Outra pesquisa feita pelo Data Popular com pessoa otimistas e pessimistas da classe C revelou que 59,3% dos otimistas queriam prestar concursos públicos, contra 27,7% dos que se colocaram como pessimistas e, ainda, que  65,3% dos esperançosos pretendiam abrir o próprio negócio, ou seja, são mais empreendedores, contra 29% dos pessimistas. Para concluir, 79,9% dos otimistas pensavam em realizar algum curso profissionalizante, frente a 40,8% dos negativistas.
A influência dos jovens na família
A população jovem de grupos de menor renda tem mais peso nas decisões familiares. Na classe A, por exemplo, 47% da população têm mais de 40 anos de idade. Esse número cai para 34% no grupo C, e para 29% no D. Além disso, se um pai de família da classe A coloca 100 reais dentro de casa, o filho contribui com 11 reais.
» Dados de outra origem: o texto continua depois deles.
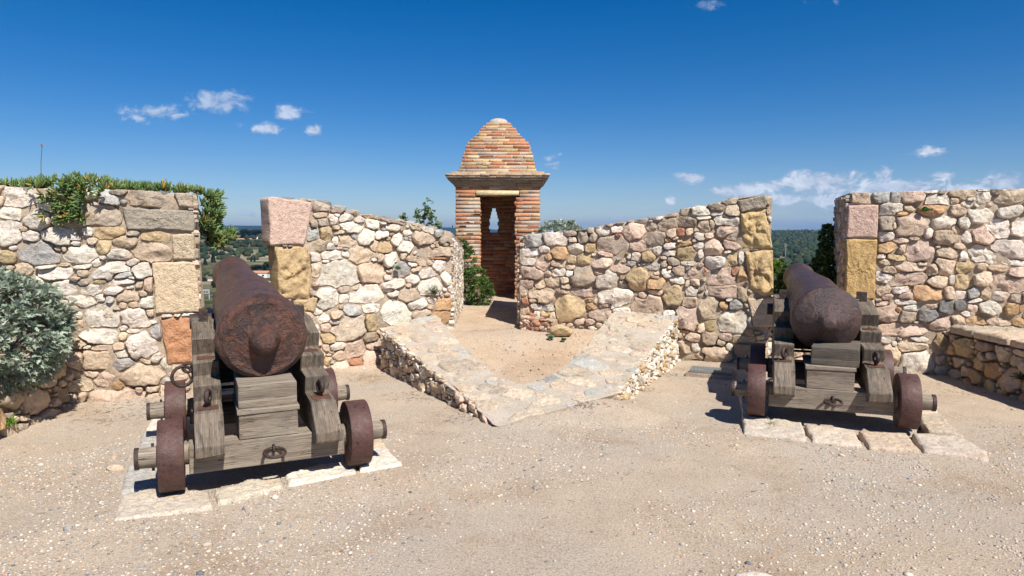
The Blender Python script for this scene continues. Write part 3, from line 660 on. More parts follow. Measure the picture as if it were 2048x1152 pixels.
STONES_RW = '''0.129 2.016 .114 .078 0 c;.336 2.028 .097 .063 0 g;.49 2.026 .054 .067 0 g;.68 2.023 .107 .07 0 p;.847 2.069 .075 .017 0 w;.92 1.978 .121 .059 0 w;.959 2.067 .049 .021 0 t;1.163 2.037 .122 .062 0 c;1.08 1.976 .049 .041 0 c;1.232 1.988 .049 .027 0 w;1.358 2 .072 .068 0 w;1.361 2.079 .054 .017 0 w;1.487 2.059 .054 .041 0 t;1.615 1.997 .154 .081 0 c;.451 1.878 .122 .063 0 w;.629 1.891 .057 .035 0 c;.862 1.868 .131 .059 0 o;.562 1.828 .064 .028 0 o;1.116 1.859 .08 .069 0 c;1.192 1.927 .061 .034 0 w;1.629 1.841 .13 .061 0 w;1.35 1.802 .127 .075 0 w;.413 1.716 .077 .092 0 t;.675 1.694 .171 .126 0 p;.98 1.735 .127 .076 0 w;1.177 1.727 .055 .076 0 w;.484 1.695 .026 .042 0 c;1.525 1.664 .12 .102 -30 w;1.727 1.664 .094 .095 0 w;1.361 1.575 .133 .096 -30 p;1.107 1.644 .037 .055 0 c;.405 1.574 .077 .064 0 w;.836 1.61 .047 .066 0 w;.994 1.561 .127 .084 0 c;1.221 1.561 .058 .069 0 w;.687 1.547 .063 .021 0 c;.568 1.525 .077 .035 0 p;.423 1.447 .106 .064 0 o;.572 1.426 .041 .06 0 c;.757 1.406 .139 .12 0 p;1.632 1.432 .19 .103 0 w;1.394 1.382 .169 .083 -25 w;1.039 1.387 .118 .07 -20 c;1.14 1.464 .068 .035 0 c;.936 1.456 .031 .017 0 c;1.194 1.353 .043 .056 0 w;.363 1.346 .049 .029 0 w;.518 1.333 .096 .032 0 y;.404 1.275 .071 .032 0 c;1.015 1.233 .106 .105 -30 c;.682 1.222 .159 .057 -15 p;.775 1.258 .069 .028 0 c;1.212 1.228 .086 .063 0 y;.904 1.203 .069 .07 0 c;.446 1.19 .071 .043 0 c;1.388 1.251 .055 .035 0 c;1.534 1.225 .108 .038 0 c;1.675 1.289 .113 .034 0 w;.404 1.104 .084 .057 0 w;.655 1.093 .166 .071 0 p;.966 1.056 .094 .081 0 c;1.096 1.08 .031 .056 0 w;1.201 1.067 .08 .077 0 y;1.401 1.106 .085 .062 0 c;1.716 1.179 .089 .055 0 p;1.639 1.054 .143 .096 -15 p;.404 .946 .078 .065 0 c;.578 .964 .103 .043 10 w;.865 .927 .157 .081 0 o;1.071 .946 .056 .077 0 c;.65 .908 .064 .043 0 p;.439 .889 .052 .043 0 p;1.196 .92 .059 .049 0 w;1.317 .944 .067 .056 0 g;1.428 .926 .055 .063 0 c;1.573 .922 .09 .048 0 w;1.73 .898 .065 .048 0 t;.397 .801 .071 .029 0 p;.66 .822 .102 .029 0 w;1.334 .861 .085 .021 0 w;.701 .759 .076 .039 0 w;.89 .779 .076 .035 0 c;.561 .734 .032 .029 0 o;1.047 .776 .075 .078 0 G;1.189 .794 .068 .056 0 G;1.313 .776 .067 .042 0 p;1.483 .781 .133 .07 0 w;1.688 .779 .072 .055 0 o;.453 .687 .123 .094 0 p;.661 .651 .083 .072 0 t;.87 .678 .095 .078 0 G;1.249 .711 .049 .035 0 w;1.783 .789 .03 .041 0 o;.994 .576 .119 .078 0 p;1.179 .617 .068 .078 0 c;.609 .512 .263 .065 0 p;.759 .596 .038 .014 0 w;1.007 .405 .063 .071 0 y;.799 .397 .076 .039 0 w;.446 .376 .059 .036 0 w;.726 .322 .147 .065 0 c;.538 .336 .032 .029 0 w;.504 .211 .097 .123 0 c;.797 .138 .166 .137 0 w;1.017 .177 .05 .057 0 p;1.035 .063 .075 .05 0 c;1.179 .483 .081 .071 0 p;1.135 .339 .037 .057 0 g;1.235 .329 .074 .071 0 p;1.154 .212 .068 .071 0 c;1.197 .086 .087 .057 0 b;1.332 .629 .098 .042 0 o;1.576 .623 .12 .035 0 c;1.422 .534 .11 .042 0 c;1.7 .544 .108 .042 0 c'''
BLOCKS_RW = [([(-0.009, 1.935), (0.32, 1.94), (0.322, 1.553), (-0.016, 1.553)], 'P'), ([(-0.018, 1.545), (0.317, 1.546), (0.317, 0.85), (-0.004, 0.842)], 'N'), ([(-0.004, 0.835), (0.318, 0.843), (0.343, 0.597), (0.043, 0.573)], 'k')]
TOP_RW = [(-0.042, 2.076), (0.779, 2.091), (1.738, 2.092)]
# ------------------------------------------------------------------ ground, ramp, terrain
def ramp_z(y): return float(np.interp(y, [5.4, 8.3, 9.5, 20], [-.09, .355, .405, .42])) if np.isscalar(y) else np.interp(y, [5.4, 8.3, 9.5, 20], [-.09, .355, .405, .42])
def smooth01(x): x = np.clip(x, 0, 1); return x * x * (3 - 2 * x)
def ground_z(x, y):
    P = np.column_stack([x, y, 0 * x])
    z = .016 * fbm(P * .9, 3, 2) + .006 * fbm(P * 5, 3, 5)
    near_rm = np.clip(1 - np.abs(y - (9.03 - .322 * x)) / 1.1, 0, 1) * np.clip((x - 1.6) / .6, 0, 1) * np.clip((4.2 - x) / .8, 0, 1)
    near_lw = np.clip(1 - np.abs(y - (7.35 + .289 * x)) / .9, 0, 1) * np.clip((-2.6 - x) / .6, 0, 1)
    near_lm = np.clip(1 - np.abs(y - (9.3 + .714 * x)) / .5, 0, 1) * np.clip((x + 2.6) / .4, 0, 1) * np.clip((-1.3 - x) / .3, 0, 1)
    ax, ay, bx, by = -.1, 5.53, .80, 6.06
    tt = np.clip(((x - ax) * (bx - ax) + (y - ay) * (by - ay)) / ((bx - ax) ** 2 + (by - ay) ** 2), 0, 1)
    ds = np.hypot(x - ax - tt * (bx - ax), y - ay - tt * (by - ay))
    z = np.maximum(z, .02 + .2 * (ay + tt * (by - ay) - 5.53) - .005 - .20 * ds)
    for (ax, ay, bx, by, hh) in ((1.77, 5.13, 3.3, 4.55, .052), (-2.25, 3.62, -.72, 4.5, .026), (-2.3, 3.7, -3.1, 5.8, .02)):
        tt = np.clip(((x - ax) * (bx - ax) + (y - ay) * (by - ay)) / ((bx - ax) ** 2 + (by - ay) ** 2), 0, 1)
        ds = np.hypot(x - ax - tt * (bx - ax), y - ay - tt * (by - ay))
        z = z + hh * smooth01(1 - ds / .55)
    return z + .05 * near_rm ** 2 + .05 * near_lw ** 2 + .05 * near_lm ** 2
gx = np.unique(np.round(np.concatenate([np.linspace(-42, -6, 16), np.arange(-6, 6.5, .06), np.linspace(6.5, 42, 16)]), 3))
gy = np.unique(np.round(np.concatenate([np.linspace(-42, 2.0, 22), np.arange(2.0, 9.6, .06), np.linspace(9.6, 12.6, 6)]), 3))
X, Y = np.meshgrid(gx, gy); Z = ground_z(X.ravel(), Y.ravel())
V = np.column_stack([X.ravel(), Y.ravel(), Z]); nx = len(gx)
i, j = np.meshgrid(np.arange(nx - 1), np.arange(len(gy) - 1)); a = (j * nx + i).ravel()
structure("ground", mesh_data("ground", V, np.column_stack([a, a + 1, a + nx + 1, a + nx]), M_gravel, True))

# the raised gravel path between the low walls, up to the turret
py_ = np.arange(5.75, 14.2, .07); f = np.linspace(0, 1, 34)
VV = []
for y in py_:
    lx = np.interp(y, [5.75, 8.1, 8.9, 9.4, 12.2, 14.2], [-.12, -1.25, -.95, -.85, -1.5, -1.5]); rx = np.interp(y, [5.75, 8.2, 8.9, 9.3, 12.2, 14.2], [.40, 1.75, .75, .25, .9, .9])
    xs = lx + (rx - lx) * f
    P = np.column_stack([xs, np.full(34, y), 0 * xs])
    z = ramp_z(y) + .020 * fbm(P * 1.7, 3, 21) + .006 * fbm(P * 7, 2, 22)
    VV.append(np.column_stack([xs, np.full(34, y), z]))
V = np.vstack(VV); i, j = np.meshgrid(np.arange(33), np.arange(len(py_) - 1)); a = (j * 34 + i).ravel()
structure("path", mesh_data("path", V, np.column_stack([a, a + 1, a + 35, a + 34]), M_path, True))

def smooth(x): x = np.clip(x, 0, 1); return x * x * (3 - 2 * x)
def terrain_z(x, y):
    x = np.asarray(x, float); y = np.asarray(y, float)
    dd = np.maximum(np.maximum(np.abs(x) - 38, y - 12.3), np.maximum(-y - 38, 0))
    d = np.hypot(x, y)
    base = -.7 - 8.3 * (1 - np.exp(-dd / 9)) - 30.5 * smooth(dd / 300)
    L_ = np.interp(d, [450, 600, 850, 890, 950, 1080, 1150, 1300, 1500, 2500, 5500, 7000, 8000, 9500, 20000], [0, 0, .8, 2.5, 5.5, 17, 25, 31.5, 31, 10, 15, 70, 122, 90, 0])
    R_ = np.interp(d, [450, 800, 1000, 1500, 2200, 2800, 3100, 4500, 7000, 20000], [0, 1, 5, 12, 30, 43, 46, 20, 0, 0])
    az = np.arctan2(x, np.maximum(y, 1e-3) + 0 * x)
    w = smooth((az + .12) / .30)
    P = np.column_stack([x.ravel(), y.ravel(), 0 * x.ravel()])
    nz = (fbm(P / 900, 4, 31) * np.clip((d.ravel() - 1500) / 1500, 0, 1) * 5 + fbm(P / 160, 3, 33) * np.clip((d.ravel() - 150) / 600, 0, 1) * 1.2)
    mt = fbm(P / 2300, 4, 37) * 30 * smooth((d.ravel() - 6000) / 1500)
    hill = (L_ * (1 - w) + R_ * w)
    hill = np.where(y < 0, L_ * .6, hill)
    return base + hill + nz.reshape(x.shape) + (mt.reshape(x.shape) * (1 - w))
rr = np.concatenate([[1.5, 8], np.geomspace(11, 20000, 170)])
aa = np.unique(np.concatenate([np.linspace(-math.pi, -.85, 60), np.linspace(-.85, .85, 330), np.linspace(.85, math.pi, 60)]))[:-1]
RR, AA = np.meshgrid(rr, aa, indexing='ij'); X = RR * np.sin(AA); Y = RR * np.cos(AA); Z = terrain_z(X, Y)
na = len(aa); V = np.column_stack([X.ravel(), Y.ravel(), Z.ravel()])
i, j = np.meshgrid(np.arange(na), np.arange(len(rr) - 1)); a = (j * na + i).ravel(); b = (j * na + (i + 1) % na).ravel()
def mat_terrain():
    m, t, b_ = new_mat("valley_scrub"); p = tex_pos(t)
    n1 = noise_n(t, p, .004, 6, .6); n2 = noise_n(t, p, .03, 6, .65); n3 = noise_n(t, p, .22, 5, .6)
    c = mix(t, ramp(t, n2, [(.42, 0), (.6, 1)]), (.045, .055, .026), (.13, .12, .065))
    c = mix(t, ramp(t, n1, [(.50, 0), (.60, .8)]), c, (.30, .25, .17))
    c = mix(t, 1.0, c, ramp(t, n3, [(.3, .6), (.7, 1.3)]), 'MULTIPLY')
    ln = N(t, "ShaderNodeVectorMath", operation='LENGTH'); t.links.new(p, ln.inputs[0])
    c = mix(t, math_n(t, 'MULTIPLY', math_n(t, 'SUBTRACT', ln.outputs['Value'], 4500), .001, clamp=True), c, (.026, .040, .028))   # the distant range is wooded
    t.links.new(c, b_.inputs["Base Color"]); b_.inputs["Roughness"].default_value = 1; b_.inputs["Specular IOR Level"].default_value = 0
    return m
M_terrain = mat_terrain()
structure("terrain", mesh_data("terrain", V, np.column_stack([a, b, b + na, a + na]), M_terrain, True))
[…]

Em contrapartida, os filhos da classe C contribuem, em média, com 53 reais em vista dos 100 reais trazidos pelos pais. Outro dado importante, é que 68% dos jovens da classe média estudaram mais do que seus pais, enquanto na classe A apenas 10% estudaram mais do que seus progenitores.
“O fato é que bônus demográfico, que é a maior concentração de gente em idade economicamente ativa, já passou na classe A, está entrando na classe C, e daqui a dez anos estará entrando na classe D”, indicou Meirelles.
Além de jovem, a maior parte da população é negra. O grupo de negros e/ou mulatos em A é de 15%, na classe B, a proporção aumenta para 23,4%, na classe C, 49,1%, em D, 60,8% e na E, 69,3%. A renda média da população negra aumentou 222% desde 2002, e hoje respondem pela movimentação de R$ 546 bilhões/ano no mercado interno.
Meirelles destacou que o Nordeste é a região onde a classe C mais cresceu nos últimos anos (+50%). A mesma faixa de renda cresceu mais no interior do país (+ 36,4%) do que nas regiões não metropolitanas (+28,3%) e metropolitanas (+19,7%). A região do Sul soma a maior proporção de pessoas desse grupo (64%), e tem como característica própria, ter um ano a mais de estudo, em relação ao total da classe média brasileira, além de ler mais jornal e acessar mais a internet.